What is needed:
Take the lines from the beginning of the data below through the line holding "n_ = one('paper_napkin', 'folded" and return exactly those.

Information shown:

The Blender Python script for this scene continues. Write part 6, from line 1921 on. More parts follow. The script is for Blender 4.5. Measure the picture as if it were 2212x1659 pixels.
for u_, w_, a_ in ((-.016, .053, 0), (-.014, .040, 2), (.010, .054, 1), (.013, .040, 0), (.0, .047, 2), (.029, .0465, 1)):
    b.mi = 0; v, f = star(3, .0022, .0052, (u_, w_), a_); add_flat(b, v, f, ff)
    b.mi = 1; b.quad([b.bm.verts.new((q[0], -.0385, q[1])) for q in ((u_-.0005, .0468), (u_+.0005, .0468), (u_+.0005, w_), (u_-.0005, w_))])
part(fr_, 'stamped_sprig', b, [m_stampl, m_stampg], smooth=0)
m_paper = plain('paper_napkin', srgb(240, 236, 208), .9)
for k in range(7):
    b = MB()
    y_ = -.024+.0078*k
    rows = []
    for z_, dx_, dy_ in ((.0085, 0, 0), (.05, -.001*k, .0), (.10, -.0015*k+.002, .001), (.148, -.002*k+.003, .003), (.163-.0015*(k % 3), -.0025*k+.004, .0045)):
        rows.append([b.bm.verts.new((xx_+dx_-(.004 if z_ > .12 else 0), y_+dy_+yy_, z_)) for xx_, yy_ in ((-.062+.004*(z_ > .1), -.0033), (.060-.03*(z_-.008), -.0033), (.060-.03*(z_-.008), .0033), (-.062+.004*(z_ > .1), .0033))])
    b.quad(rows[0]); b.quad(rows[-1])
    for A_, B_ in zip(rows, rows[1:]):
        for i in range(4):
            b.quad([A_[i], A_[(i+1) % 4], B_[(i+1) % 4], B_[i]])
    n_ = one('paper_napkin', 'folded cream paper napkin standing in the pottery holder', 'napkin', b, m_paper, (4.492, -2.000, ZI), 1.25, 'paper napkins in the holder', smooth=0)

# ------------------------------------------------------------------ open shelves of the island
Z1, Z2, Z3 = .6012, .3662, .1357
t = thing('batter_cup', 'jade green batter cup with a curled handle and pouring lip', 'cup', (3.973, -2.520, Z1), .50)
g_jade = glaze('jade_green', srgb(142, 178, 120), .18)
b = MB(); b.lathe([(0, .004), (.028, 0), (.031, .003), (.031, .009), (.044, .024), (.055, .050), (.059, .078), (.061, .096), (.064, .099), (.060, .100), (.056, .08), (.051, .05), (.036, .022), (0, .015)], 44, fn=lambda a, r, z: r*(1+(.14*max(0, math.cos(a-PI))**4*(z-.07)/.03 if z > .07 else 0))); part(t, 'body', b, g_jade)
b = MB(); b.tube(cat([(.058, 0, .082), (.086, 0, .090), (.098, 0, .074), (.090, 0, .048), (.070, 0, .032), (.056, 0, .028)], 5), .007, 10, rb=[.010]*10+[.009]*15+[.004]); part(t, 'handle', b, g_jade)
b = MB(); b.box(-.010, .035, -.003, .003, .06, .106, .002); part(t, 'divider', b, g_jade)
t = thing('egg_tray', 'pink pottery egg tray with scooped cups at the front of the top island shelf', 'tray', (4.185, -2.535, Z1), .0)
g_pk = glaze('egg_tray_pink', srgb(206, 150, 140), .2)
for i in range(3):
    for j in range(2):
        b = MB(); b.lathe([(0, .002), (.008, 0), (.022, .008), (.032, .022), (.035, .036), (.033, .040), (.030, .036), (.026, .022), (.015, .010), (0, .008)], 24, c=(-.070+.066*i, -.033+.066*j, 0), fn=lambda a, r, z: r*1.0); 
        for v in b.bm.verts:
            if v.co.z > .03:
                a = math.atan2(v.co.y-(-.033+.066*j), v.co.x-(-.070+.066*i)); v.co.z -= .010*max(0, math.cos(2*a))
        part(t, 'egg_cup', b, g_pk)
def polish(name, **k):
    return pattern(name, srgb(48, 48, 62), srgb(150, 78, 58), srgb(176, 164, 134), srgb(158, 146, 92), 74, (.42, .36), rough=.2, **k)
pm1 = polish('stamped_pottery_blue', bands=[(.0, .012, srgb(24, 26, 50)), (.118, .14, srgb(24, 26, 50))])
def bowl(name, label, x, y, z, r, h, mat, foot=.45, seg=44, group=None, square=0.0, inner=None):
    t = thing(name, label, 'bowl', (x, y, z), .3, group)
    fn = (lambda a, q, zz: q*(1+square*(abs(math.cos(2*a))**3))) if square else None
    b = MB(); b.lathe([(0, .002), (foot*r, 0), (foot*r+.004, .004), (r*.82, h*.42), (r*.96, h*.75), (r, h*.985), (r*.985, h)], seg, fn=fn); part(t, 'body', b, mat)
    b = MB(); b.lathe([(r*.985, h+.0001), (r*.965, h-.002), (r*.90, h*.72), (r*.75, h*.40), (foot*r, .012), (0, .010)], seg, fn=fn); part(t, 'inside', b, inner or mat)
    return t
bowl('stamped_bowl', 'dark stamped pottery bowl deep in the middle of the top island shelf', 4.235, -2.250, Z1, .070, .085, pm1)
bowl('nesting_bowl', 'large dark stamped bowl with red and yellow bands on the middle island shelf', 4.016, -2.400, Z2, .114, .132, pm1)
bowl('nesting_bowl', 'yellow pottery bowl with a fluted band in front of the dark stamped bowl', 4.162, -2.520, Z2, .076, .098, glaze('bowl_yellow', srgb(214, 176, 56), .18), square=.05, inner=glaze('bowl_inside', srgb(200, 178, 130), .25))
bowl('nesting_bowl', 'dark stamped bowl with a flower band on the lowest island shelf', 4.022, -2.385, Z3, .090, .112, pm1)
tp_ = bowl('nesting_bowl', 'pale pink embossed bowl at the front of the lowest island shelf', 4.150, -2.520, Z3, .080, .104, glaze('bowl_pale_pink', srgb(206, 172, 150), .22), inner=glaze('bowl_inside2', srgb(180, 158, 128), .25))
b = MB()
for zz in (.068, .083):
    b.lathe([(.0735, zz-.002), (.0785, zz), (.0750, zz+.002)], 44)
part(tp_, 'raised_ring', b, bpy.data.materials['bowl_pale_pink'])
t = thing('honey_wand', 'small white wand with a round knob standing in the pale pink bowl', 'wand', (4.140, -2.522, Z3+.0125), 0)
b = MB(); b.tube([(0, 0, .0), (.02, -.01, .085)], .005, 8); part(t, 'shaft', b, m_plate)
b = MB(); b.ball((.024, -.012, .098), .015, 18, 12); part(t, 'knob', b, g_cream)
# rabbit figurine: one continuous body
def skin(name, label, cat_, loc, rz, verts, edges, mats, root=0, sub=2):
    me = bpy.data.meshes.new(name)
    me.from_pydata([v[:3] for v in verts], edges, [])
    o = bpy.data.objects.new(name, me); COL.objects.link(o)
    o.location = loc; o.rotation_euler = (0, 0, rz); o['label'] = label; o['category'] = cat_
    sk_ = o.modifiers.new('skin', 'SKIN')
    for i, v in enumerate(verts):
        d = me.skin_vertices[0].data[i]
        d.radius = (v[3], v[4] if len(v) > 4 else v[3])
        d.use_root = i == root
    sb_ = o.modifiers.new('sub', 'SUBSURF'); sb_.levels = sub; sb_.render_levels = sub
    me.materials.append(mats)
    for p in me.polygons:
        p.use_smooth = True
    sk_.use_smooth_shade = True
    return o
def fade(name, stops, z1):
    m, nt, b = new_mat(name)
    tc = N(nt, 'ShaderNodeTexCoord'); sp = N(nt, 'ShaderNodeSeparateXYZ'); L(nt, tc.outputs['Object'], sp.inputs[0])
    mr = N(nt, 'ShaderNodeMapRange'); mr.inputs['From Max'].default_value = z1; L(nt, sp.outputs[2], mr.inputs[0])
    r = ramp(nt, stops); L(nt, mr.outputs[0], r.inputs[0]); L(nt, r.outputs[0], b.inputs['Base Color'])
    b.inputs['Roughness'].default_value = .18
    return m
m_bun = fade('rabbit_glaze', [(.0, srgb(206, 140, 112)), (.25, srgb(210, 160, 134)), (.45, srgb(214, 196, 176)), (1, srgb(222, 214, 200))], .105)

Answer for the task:
The Blender Python script for this scene continues. Write part 6, from line 1921 on. More parts follow. The script is for Blender 4.5. Measure the picture as if it were 2212x1659 pixels.
for u_, w_, a_ in ((-.016, .053, 0), (-.014, .040, 2), (.010, .054, 1), (.013, .040, 0), (.0, .047, 2), (.029, .0465, 1)):
    b.mi = 0; v, f = star(3, .0022, .0052, (u_, w_), a_); add_flat(b, v, f, ff)
    b.mi = 1; b.quad([b.bm.verts.new((q[0], -.0385, q[1])) for q in ((u_-.0005, .0468), (u_+.0005, .0468), (u_+.0005, w_), (u_-.0005, w_))])
part(fr_, 'stamped_sprig', b, [m_stampl, m_stampg], smooth=0)
m_paper = plain('paper_napkin', srgb(240, 236, 208), .9)
for k in range(7):
    b = MB()
    y_ = -.024+.0078*k
    rows = []
    for z_, dx_, dy_ in ((.0085, 0, 0), (.05, -.001*k, .0), (.10, -.0015*k+.002, .001), (.148, -.002*k+.003, .003), (.163-.0015*(k % 3), -.0025*k+.004, .0045)):
        rows.append([b.bm.verts.new((xx_+dx_-(.004 if z_ > .12 else 0), y_+dy_+yy_, z_)) for xx_, yy_ in ((-.062+.004*(z_ > .1), -.0033), (.060-.03*(z_-.008), -.0033), (.060-.03*(z_-.008), .0033), (-.062+.004*(z_ > .1), .0033))])
    b.quad(rows[0]); b.quad(rows[-1])
    for A_, B_ in zip(rows, rows[1:]):
        for i in range(4):
            b.quad([A_[i], A_[(i+1) % 4], B_[(i+1) % 4], B_[i]])
    n_ = one('paper_napkin', 'folded cream paper napkin standing in the pottery holder', 'napkin', b, m_paper, (4.492, -2.000, ZI), 1.25, 'paper napkins in the holder', smooth=0)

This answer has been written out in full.